To find out more about how a piano is made and what to look for when examining a used piano, The Piano Book by Larry Fine ($16.95 paperback, Brookside Press, Boston, revised 1994) is a good place to start. Fine also offers a candid assessment of the various nameplates available as new and used instruments. A photographic history of the piano is available in David Crombie's Piano ($35 hardcover, Miller Freeman Books, 1995). This large-format book contains information on many historic instruments, plus detailed photographs of contemporary pianos. Eighty Eight Keys: The Making of a Steinway Piano by Miles Chapin, with illustrations by Rodica Prato (Clarkson Potter Books, 1997) shows how a Steinway piano is manufactured, and gives an overview of the history of the piano and of Steinway & Sons.

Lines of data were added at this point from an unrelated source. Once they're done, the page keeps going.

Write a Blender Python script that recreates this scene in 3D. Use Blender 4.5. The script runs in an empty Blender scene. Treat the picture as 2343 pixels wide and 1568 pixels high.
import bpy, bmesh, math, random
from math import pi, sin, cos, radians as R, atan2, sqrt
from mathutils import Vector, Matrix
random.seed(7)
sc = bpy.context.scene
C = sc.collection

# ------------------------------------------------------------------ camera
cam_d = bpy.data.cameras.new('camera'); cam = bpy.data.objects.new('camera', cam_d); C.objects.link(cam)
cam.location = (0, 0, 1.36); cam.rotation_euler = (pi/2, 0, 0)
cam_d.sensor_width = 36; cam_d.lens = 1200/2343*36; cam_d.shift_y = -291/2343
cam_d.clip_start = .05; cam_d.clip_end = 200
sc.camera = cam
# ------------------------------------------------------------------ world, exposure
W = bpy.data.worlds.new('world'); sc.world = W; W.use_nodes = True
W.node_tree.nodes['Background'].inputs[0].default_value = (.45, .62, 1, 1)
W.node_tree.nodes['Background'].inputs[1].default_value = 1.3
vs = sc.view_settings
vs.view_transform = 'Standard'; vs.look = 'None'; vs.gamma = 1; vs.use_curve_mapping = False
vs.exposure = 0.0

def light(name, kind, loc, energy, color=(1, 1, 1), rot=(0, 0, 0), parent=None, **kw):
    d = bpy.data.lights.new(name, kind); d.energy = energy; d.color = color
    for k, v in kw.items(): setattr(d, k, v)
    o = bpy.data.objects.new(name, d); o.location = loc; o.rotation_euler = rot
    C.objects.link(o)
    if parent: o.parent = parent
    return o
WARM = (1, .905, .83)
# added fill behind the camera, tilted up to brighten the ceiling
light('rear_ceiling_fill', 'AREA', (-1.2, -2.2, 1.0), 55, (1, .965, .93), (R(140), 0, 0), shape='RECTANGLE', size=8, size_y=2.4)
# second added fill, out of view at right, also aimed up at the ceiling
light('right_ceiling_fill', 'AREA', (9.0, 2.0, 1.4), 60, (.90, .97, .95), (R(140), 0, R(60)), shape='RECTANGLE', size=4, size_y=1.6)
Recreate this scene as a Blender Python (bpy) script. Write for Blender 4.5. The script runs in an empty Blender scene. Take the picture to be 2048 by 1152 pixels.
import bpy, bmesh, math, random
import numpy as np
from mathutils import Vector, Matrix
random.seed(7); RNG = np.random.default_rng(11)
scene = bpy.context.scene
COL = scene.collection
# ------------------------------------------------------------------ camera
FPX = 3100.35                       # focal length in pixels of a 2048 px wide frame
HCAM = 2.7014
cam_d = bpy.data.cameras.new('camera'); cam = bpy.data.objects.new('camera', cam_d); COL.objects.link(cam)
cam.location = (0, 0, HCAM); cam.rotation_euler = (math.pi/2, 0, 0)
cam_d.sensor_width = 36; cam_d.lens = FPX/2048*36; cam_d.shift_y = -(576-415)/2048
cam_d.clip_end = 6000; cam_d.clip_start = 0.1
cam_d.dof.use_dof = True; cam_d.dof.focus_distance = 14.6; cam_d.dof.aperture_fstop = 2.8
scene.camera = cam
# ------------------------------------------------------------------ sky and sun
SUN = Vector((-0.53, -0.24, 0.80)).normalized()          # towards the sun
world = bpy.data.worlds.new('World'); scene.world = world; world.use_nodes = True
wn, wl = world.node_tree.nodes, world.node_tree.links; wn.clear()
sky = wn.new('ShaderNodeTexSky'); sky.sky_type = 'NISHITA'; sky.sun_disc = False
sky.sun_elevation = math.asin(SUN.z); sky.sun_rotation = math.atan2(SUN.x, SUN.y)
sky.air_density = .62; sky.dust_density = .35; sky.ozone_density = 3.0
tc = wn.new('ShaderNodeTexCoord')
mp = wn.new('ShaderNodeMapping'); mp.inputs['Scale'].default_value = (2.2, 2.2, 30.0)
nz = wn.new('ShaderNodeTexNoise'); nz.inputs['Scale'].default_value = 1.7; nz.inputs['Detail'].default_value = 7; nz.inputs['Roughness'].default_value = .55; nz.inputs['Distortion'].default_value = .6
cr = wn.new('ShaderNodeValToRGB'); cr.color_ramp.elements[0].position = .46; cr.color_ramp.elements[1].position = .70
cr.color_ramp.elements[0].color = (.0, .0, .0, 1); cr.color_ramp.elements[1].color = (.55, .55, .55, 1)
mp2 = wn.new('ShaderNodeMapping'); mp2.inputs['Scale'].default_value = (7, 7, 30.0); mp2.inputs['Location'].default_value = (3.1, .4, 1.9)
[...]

In most cases it is best to use the services of a reliable dealer. Maximiliaan's House of Grand Pianos is located in New York City; phone (800) 742-6607. In Boston, the venerable firm of M. Steinert & Co. can be reached at (617) 426-1900. In the Midwest, Schmidt Music in Minneapolis (612/339-4811) carries a full line of new and used pianos. On the West Coast, Fields Pianos, in Santa Ana, California (714/622-2117), is gaining a reputation for quality pianos and service. Steinway & Sons maintains a large inventory of used Steinways (both refurbished and not) and rebuilds its own instruments. You can contact the company at Steinway Hall in Manhattan at (212) 246-1100.

If you choose to go it alone, the services of an independent, trained piano technician (look under "Piano" in the yellow pages in your area) can help you avoid the pitfalls of shopping for a used piano from a private individual, at auction or at an institutional sale, such as from a music school. As for major auction houses, pianos are usually thought of as furniture and included in that type of sale. However, Sotheby's of London has an annual auction of high-end keyboard instruments. Be forewarned, though--you will be bidding against experts, and the quantity of super-premium pianos available is very small.